Le règne de Jean V, entre 1399 et 1442 a été l'un des plus longs de l'histoire de Bretagne. Surnommé le “sage” pour avoir mené une habile politique extérieure et avoir maintenu la paix en pleine guerre de Cents ans, ce duc a également assuré une durable prospérité à sa principauté.
Le futur duc Jean V de Bretagne est né le 24 décembre 1389 au château de l'Hermine, à Vannes, l'une des principales résidences des princes bretons. Il est le fils de Jean IV de Montfort, le vainqueur de la terrible guerre de Succession de Bretagne qui a pris fin en 1364, Les soubresauts continuent d'agiter la péninsule pendant plusieurs décennies, en témoignent les conflits réguliers qui opposent Jean IV et Olivier de Clisson. La mère de Jean V est Jeanne de Navarre qui, en 1403, deviendra reine d'Angleterre en épousant Henri IV.
En 1399, son père décède et Jean V inaugure l'un des plus longs règnes de l'histoire de Bretagne. Il n'a alors que dix ans et gouverne sous la tutelle du duc de Bourgogne, Philippe le Hardi. Soutenu par les Anglais, son père s'était à maintes reprises opposé aux rois de France. Jean V, lui, se réconcilie avec Charles VI et épouse sa fille, Jeanne de France. À ses débuts, il semble se défier de l'Angleterre et envoie d'ailleurs quelques troupes pour soutenir l'insurrection galloise d'Owen Glendour. En 1404, il reprend Brest et son château, pourtant surnommé “le plus fort du monde” par le chroniqueur Froissart, que tenaient les Anglais depuis plusieurs décennies.

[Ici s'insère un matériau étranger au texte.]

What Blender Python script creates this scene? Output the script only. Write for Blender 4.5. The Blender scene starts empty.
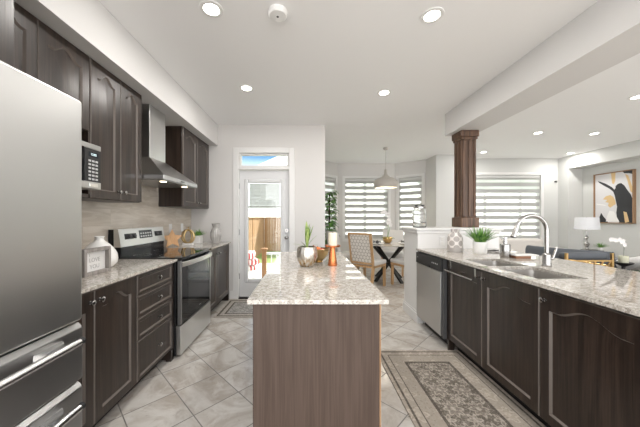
import bpy, bmesh, math, random
from mathutils import Vector, Matrix
random.seed(7)
S = bpy.context.scene
COL = S.collection
PI = math.pi

# ------------------------------------------------------------------ camera, sky, sun, exposure
H = 1.285
cam_d = bpy.data.cameras.new('camera'); cam = bpy.data.objects.new('camera', cam_d); COL.objects.link(cam)
cam.location = (0, 0, H); cam.rotation_euler = (PI/2, 0, 0)
cam_d.sensor_width = 36; cam_d.lens = 263/640*36
cam_d.shift_x = 14/640; cam_d.shift_y = -3.9/640*-1
cam_d.clip_start = 0.02; cam_d.clip_end = 200
S.camera = cam
S.view_settings.view_transform = 'Standard'
S.view_settings.look = 'None'
S.view_settings.exposure = 0.84
S.view_settings.gamma = 1
S.view_settings.use_curve_mapping = False
cy = S.cycles
cy.use_denoising = True
cy.max_bounces = 10; cy.diffuse_bounces = 6; cy.glossy_bounces = 5; cy.transmission_bounces = 8; cy.transparent_max_bounces = 12
cy.sample_clamp_indirect = 6
cy.caustics_reflective = False; cy.caustics_refractive = False

W = bpy.data.worlds.new('sky'); S.world = W; W.use_nodes = True
wn = W.node_tree.nodes; wl = W.node_tree.links
bg = wn['Background']
tc = wn.new('ShaderNodeTexCoord'); sx = wn.new('ShaderNodeSeparateXYZ'); rp = wn.new('ShaderNodeValToRGB')
wl.new(tc.outputs['Generated'], sx.inputs[0]); wl.new(sx.outputs['Z'], rp.inputs[0])
mr = wn.new('ShaderNodeMapRange'); mr.interpolation_type = 'SMOOTHSTEP'; wl.new(sx.outputs['Y'], mr.inputs[0]); mr.inputs[1].default_value = .1; mr.inputs[2].default_value = .6
mxw = wn.new('ShaderNodeMix'); mxw.data_type = 'RGBA'; wl.new(mr.outputs[0], mxw.inputs['Factor']); mxw.inputs[6].default_value = (.985, .99, 1, 1)   # hazy bright sky on the camera's side
wl.new(rp.outputs[0], mxw.inputs[7]); wl.new(mxw.outputs[2], bg.inputs[0])
rp.color_ramp.elements[0].position = 0.0; rp.color_ramp.elements[0].color = (.985, .99, 1, 1)
rp.color_ramp.elements[1].position = 0.8; rp.color_ramp.elements[1].color = (.10, .17, .28, 1)
e = rp.color_ramp.elements.new(.10); e.color = (.80, .86, .95, 1)
e = rp.color_ramp.elements.new(.22); e.color = (.065, .15, .27, 1)
bg.inputs[1].default_value = 2.3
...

Une politique étrangère prudente
Toujours allié des Français en 1415, il n'arrive, avec les troupes bretonnes, qu'à la fin de la bataille d'Azincourt, ce qui lui permet de sauvegarder son armée après cette terrible défaite française. Dans la foulée, il récupère Saint-Malo, dont l'évêque et les bourgeois ont été lâchés par le roi de France. Puis, il se rapproche des souverains de Londres dont il reconnaît, un moment, les prétentions au trône de France. En fait, durant tout son règne, Jean V ne fera qu'alterner les alliances avec l'Angleterre et la France, au gré de ses intérêts, mais également des menaces que faisaient peser ces deux royaumes sur une indépendance bretonne qu'il ne cessa de renforcer, en développant les institutions du duché.
Saint Vincent Ferrier
Le règne de Jean V est également marqué par les prédications de l’un des plus célèbres religieux de son temps, saint Vincent Ferrier. Ce dominicain catalan, né en 1350, a parcouru l'Europe entière pour prêcher. Ses missions l'ont mené de la Sicile à l'Écosse. En 1418, il arrive en Bretagne, qu'il va sillonner pendant deux ans. Il multiplie les miracles, dont celui, dit-on, de se faire comprendre, aussi bien en haute qu'en basse Bretagne. Épuise, il meurt à Vannes en 1419.
Le duc kidnappé !
Le règne de Jean V est également marqué par un grave événement. En 1420, Margot de Clisson, fille d’Olivier et les héritiers de Jeanne de Penthièvre et de Charles de Blois commettent l'inimaginable. Ils attirent le duc dans un guet-apens et le kidnappent ! Ils le retiennent prisonnier quelques mois. La guerre de Succession entre Montfort et Penthièvre va-t-elle reprendre ? La duchesse Jeanne de France rallie la Bretagne derrière elle. L'armée ducale prend une à une les forteresses des Penthièvre, avant de mettre le siège devant Champtoceaux, à la frontière de la Bretagne et de l'Anjou, où Jean V est retenu prisonnier. Il est libéré et ordonne la confiscation de tous les biens des Penthièvre dans le duché. L'expulsion de ces derniers hors de Bretagne contribue grandement à la stabilité de la péninsule.
Le sage
Malgré les différents avec les Penthièvre et d'autres grands féodaux, Jean V a su, pendant une quarantaine d'années, maintenir son duché dans une relative tranquillité, ce qui lui a valu le surnom de « sage ». L'un des chroniqueurs de l'époque, le « religieux de saint Denis », dresse d'ailleurs un portrait flatteur de Jean V : « Le duc de Bretagne était doux et bienveillant, plein de bonnes qualités ; mais ce qui le distinguait des autres princes du royaume, c'est qu'il vivait avec ses compatriotes et ses sujets, sans orgueil et sans faste, sachant se contenter de ses propres revenus, sans fouler son pays sous les exactions injustes, le gardant efficacement contre les attaques de ses voisins, le maintenant dans une paix parfaite et dans un repos qui lui procurait grande abondance de biens. »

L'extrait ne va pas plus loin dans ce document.